| PROBLEM DESCRIPTION |
Under this task are some entries; return every one of them exactly.

Records with scene code:
···

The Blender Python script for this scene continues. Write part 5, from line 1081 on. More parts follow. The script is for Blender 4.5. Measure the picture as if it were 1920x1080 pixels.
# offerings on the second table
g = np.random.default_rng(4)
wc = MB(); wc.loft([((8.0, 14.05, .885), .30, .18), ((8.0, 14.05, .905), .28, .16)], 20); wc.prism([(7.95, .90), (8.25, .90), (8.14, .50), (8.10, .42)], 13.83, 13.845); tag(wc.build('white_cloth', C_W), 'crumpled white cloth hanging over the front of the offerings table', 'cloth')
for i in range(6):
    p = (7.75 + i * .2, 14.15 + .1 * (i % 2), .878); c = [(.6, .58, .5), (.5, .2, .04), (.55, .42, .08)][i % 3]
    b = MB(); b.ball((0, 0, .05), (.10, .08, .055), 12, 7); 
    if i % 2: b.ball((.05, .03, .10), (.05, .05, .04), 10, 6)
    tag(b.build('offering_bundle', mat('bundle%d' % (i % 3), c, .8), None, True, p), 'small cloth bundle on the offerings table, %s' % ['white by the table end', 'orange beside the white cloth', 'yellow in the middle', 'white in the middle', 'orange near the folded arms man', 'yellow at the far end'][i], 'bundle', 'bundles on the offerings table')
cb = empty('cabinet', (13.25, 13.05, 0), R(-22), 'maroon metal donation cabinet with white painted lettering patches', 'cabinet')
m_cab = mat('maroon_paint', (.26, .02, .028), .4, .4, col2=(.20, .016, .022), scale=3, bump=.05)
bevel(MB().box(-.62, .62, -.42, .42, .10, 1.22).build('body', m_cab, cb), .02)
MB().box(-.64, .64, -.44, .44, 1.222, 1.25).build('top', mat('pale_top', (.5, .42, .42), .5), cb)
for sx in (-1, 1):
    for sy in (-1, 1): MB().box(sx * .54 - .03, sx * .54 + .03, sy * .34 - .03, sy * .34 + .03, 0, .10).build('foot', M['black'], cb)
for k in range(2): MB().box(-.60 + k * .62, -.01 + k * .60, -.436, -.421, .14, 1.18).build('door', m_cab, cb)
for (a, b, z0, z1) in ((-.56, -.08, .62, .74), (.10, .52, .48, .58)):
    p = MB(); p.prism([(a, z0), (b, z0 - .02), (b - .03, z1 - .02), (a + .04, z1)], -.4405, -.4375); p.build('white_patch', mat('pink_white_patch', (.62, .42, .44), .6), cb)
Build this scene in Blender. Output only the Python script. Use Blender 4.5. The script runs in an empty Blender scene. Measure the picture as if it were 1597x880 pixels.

···

| CORRECT RESPONSE |
The Blender Python script for this scene continues. Write part 5, from line 1081 on. More parts follow. The script is for Blender 4.5. Measure the picture as if it were 1920x1080 pixels.
# offerings on the second table
g = np.random.default_rng(4)
wc = MB(); wc.loft([((8.0, 14.05, .885), .30, .18), ((8.0, 14.05, .905), .28, .16)], 20); wc.prism([(7.95, .90), (8.25, .90), (8.14, .50), (8.10, .42)], 13.83, 13.845); tag(wc.build('white_cloth', C_W), 'crumpled white cloth hanging over the front of the offerings table', 'cloth')
for i in range(6):
    p = (7.75 + i * .2, 14.15 + .1 * (i % 2), .878); c = [(.6, .58, .5), (.5, .2, .04), (.55, .42, .08)][i % 3]
    b = MB(); b.ball((0, 0, .05), (.10, .08, .055), 12, 7); 
    if i % 2: b.ball((.05, .03, .10), (.05, .05, .04), 10, 6)
    tag(b.build('offering_bundle', mat('bundle%d' % (i % 3), c, .8), None, True, p), 'small cloth bundle on the offerings table, %s' % ['white by the table end', 'orange beside the white cloth', 'yellow in the middle', 'white in the middle', 'orange near the folded arms man', 'yellow at the far end'][i], 'bundle', 'bundles on the offerings table')
cb = empty('cabinet', (13.25, 13.05, 0), R(-22), 'maroon metal donation cabinet with white painted lettering patches', 'cabinet')
m_cab = mat('maroon_paint', (.26, .02, .028), .4, .4, col2=(.20, .016, .022), scale=3, bump=.05)
bevel(MB().box(-.62, .62, -.42, .42, .10, 1.22).build('body', m_cab, cb), .02)
MB().box(-.64, .64, -.44, .44, 1.222, 1.25).build('top', mat('pale_top', (.5, .42, .42), .5), cb)
for sx in (-1, 1):
    for sy in (-1, 1): MB().box(sx * .54 - .03, sx * .54 + .03, sy * .34 - .03, sy * .34 + .03, 0, .10).build('foot', M['black'], cb)
for k in range(2): MB().box(-.60 + k * .62, -.01 + k * .60, -.436, -.421, .14, 1.18).build('door', m_cab, cb)
for (a, b, z0, z1) in ((-.56, -.08, .62, .74), (.10, .52, .48, .58)):
    p = MB(); p.prism([(a, z0), (b, z0 - .02), (b - .03, z1 - .02), (a + .04, z1)], -.4405, -.4375); p.build('white_patch', mat('pink_white_patch', (.62, .42, .44), .6), cb)
Build this scene in Blender. Output only the Python script. Use Blender 4.5. The script runs in an empty Blender scene. Measure the picture as if it were 1597x880 pixels.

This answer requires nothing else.